• **Collected data**:

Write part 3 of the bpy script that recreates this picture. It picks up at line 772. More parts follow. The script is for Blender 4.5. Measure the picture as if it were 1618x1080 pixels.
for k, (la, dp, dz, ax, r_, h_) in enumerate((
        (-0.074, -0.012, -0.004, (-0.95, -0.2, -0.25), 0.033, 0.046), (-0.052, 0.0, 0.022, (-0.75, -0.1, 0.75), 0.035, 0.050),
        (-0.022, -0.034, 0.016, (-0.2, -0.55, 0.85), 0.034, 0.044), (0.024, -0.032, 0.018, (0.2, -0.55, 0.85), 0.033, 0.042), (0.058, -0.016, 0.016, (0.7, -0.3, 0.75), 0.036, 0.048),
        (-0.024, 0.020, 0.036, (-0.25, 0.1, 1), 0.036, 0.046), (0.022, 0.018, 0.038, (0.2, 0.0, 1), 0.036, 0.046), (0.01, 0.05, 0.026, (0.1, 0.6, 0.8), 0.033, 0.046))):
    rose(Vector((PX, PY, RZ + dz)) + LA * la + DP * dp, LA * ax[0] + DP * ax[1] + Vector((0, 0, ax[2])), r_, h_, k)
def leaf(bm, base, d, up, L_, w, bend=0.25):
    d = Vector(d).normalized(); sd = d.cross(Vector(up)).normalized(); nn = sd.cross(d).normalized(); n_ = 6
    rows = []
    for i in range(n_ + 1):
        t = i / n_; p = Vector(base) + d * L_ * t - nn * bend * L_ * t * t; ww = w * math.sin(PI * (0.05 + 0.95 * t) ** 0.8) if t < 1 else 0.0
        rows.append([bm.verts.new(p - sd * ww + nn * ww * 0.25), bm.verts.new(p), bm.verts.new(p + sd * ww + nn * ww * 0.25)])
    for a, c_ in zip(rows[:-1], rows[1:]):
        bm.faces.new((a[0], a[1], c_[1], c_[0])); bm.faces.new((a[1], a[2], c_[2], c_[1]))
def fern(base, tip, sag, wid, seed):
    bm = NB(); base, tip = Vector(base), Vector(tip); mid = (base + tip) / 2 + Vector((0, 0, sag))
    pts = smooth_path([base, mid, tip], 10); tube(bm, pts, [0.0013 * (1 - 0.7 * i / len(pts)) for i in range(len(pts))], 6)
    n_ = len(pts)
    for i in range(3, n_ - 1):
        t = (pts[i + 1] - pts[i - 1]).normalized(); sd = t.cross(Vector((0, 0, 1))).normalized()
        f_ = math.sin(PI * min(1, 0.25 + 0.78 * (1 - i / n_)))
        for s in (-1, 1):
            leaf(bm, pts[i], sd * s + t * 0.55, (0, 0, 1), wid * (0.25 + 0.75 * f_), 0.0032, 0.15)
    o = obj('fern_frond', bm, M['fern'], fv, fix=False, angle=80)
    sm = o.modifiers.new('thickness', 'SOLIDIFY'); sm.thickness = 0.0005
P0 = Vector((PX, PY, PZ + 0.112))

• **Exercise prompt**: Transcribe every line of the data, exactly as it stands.

• **Expected output**:
Write part 3 of the bpy script that recreates this picture. It picks up at line 772. More parts follow. The script is for Blender 4.5. Measure the picture as if it were 1618x1080 pixels.
for k, (la, dp, dz, ax, r_, h_) in enumerate((
        (-0.074, -0.012, -0.004, (-0.95, -0.2, -0.25), 0.033, 0.046), (-0.052, 0.0, 0.022, (-0.75, -0.1, 0.75), 0.035, 0.050),
        (-0.022, -0.034, 0.016, (-0.2, -0.55, 0.85), 0.034, 0.044), (0.024, -0.032, 0.018, (0.2, -0.55, 0.85), 0.033, 0.042), (0.058, -0.016, 0.016, (0.7, -0.3, 0.75), 0.036, 0.048),
        (-0.024, 0.020, 0.036, (-0.25, 0.1, 1), 0.036, 0.046), (0.022, 0.018, 0.038, (0.2, 0.0, 1), 0.036, 0.046), (0.01, 0.05, 0.026, (0.1, 0.6, 0.8), 0.033, 0.046))):
    rose(Vector((PX, PY, RZ + dz)) + LA * la + DP * dp, LA * ax[0] + DP * ax[1] + Vector((0, 0, ax[2])), r_, h_, k)
def leaf(bm, base, d, up, L_, w, bend=0.25):
    d = Vector(d).normalized(); sd = d.cross(Vector(up)).normalized(); nn = sd.cross(d).normalized(); n_ = 6
    rows = []
    for i in range(n_ + 1):
        t = i / n_; p = Vector(base) + d * L_ * t - nn * bend * L_ * t * t; ww = w * math.sin(PI * (0.05 + 0.95 * t) ** 0.8) if t < 1 else 0.0
        rows.append([bm.verts.new(p - sd * ww + nn * ww * 0.25), bm.verts.new(p), bm.verts.new(p + sd * ww + nn * ww * 0.25)])
    for a, c_ in zip(rows[:-1], rows[1:]):
        bm.faces.new((a[0], a[1], c_[1], c_[0])); bm.faces.new((a[1], a[2], c_[2], c_[1]))
def fern(base, tip, sag, wid, seed):
    bm = NB(); base, tip = Vector(base), Vector(tip); mid = (base + tip) / 2 + Vector((0, 0, sag))
    pts = smooth_path([base, mid, tip], 10); tube(bm, pts, [0.0013 * (1 - 0.7 * i / len(pts)) for i in range(len(pts))], 6)
    n_ = len(pts)
    for i in range(3, n_ - 1):
        t = (pts[i + 1] - pts[i - 1]).normalized(); sd = t.cross(Vector((0, 0, 1))).normalized()
        f_ = math.sin(PI * min(1, 0.25 + 0.78 * (1 - i / n_)))
        for s in (-1, 1):
            leaf(bm, pts[i], sd * s + t * 0.55, (0, 0, 1), wid * (0.25 + 0.75 * f_), 0.0032, 0.15)
    o = obj('fern_frond', bm, M['fern'], fv, fix=False, angle=80)
    sm = o.modifiers.new('thickness', 'SOLIDIFY'); sm.thickness = 0.0005
P0 = Vector((PX, PY, PZ + 0.112))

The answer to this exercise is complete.